21. Dismantling and disposal

21.1. Prerequisites

The power supply to the electrical energy storage unit is interrupted and secured against being switched on again.

Sharp and pointed edges
Injuries to the body or limbs caused by sharp and pointed edges.

Always wear suitable protective equipment (cut-resistant protective gloves, protective footwear, protective eyewear) when working on the product!

21.2. Dismantling

The electrical energy storage system may only be dismantled by authorized qualified electricians.
Dismantling work must only be carried out when the system has been taken out of operation.
Before starting disassembly, secure all components to be removed against falling, tipping over or moving.
Dismantling work must only be carried out when the system is shut down and only by service personnel.
The dismantling instructions of the component manufacturer (→ Appendix, Applicable documents) must be observed.
When transporting the battery modules, the current laws, regulations and standards must be observed (e. g. Dangerous Goods Transportation Act — GGBefG).

21.3. Disposal

The FENECON electrical energy storage system must not be disposed of with normal household waste.
The FENECON electrical energy storage system is RoHS and REACH compliant.
Disposal of the product must comply with local regulations for disposal.
Avoid exposing the battery modules to high temperatures or direct sunlight.
Avoid exposing the battery modules to high humidity or corrosive atmospheres.
Dispose of the electrical energy storage system and the batteries it contains in an environmentally friendly manner.
Contact FENECON GmbH to dispose of the used batteries.
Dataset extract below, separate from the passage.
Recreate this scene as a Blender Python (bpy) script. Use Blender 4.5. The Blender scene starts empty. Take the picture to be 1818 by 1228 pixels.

For the disposal of all components, the usual procedures at the site and the applicable environmental protection regulations must be applied!
For the disposal of auxiliary and operating materials, observe the local regulations and information from the safety data sheets.
For disposal, please also observe the information in the individual operating instructions for the respective components.
If in doubt about the disposal method, contact the manufacturer or the local waste disposal company.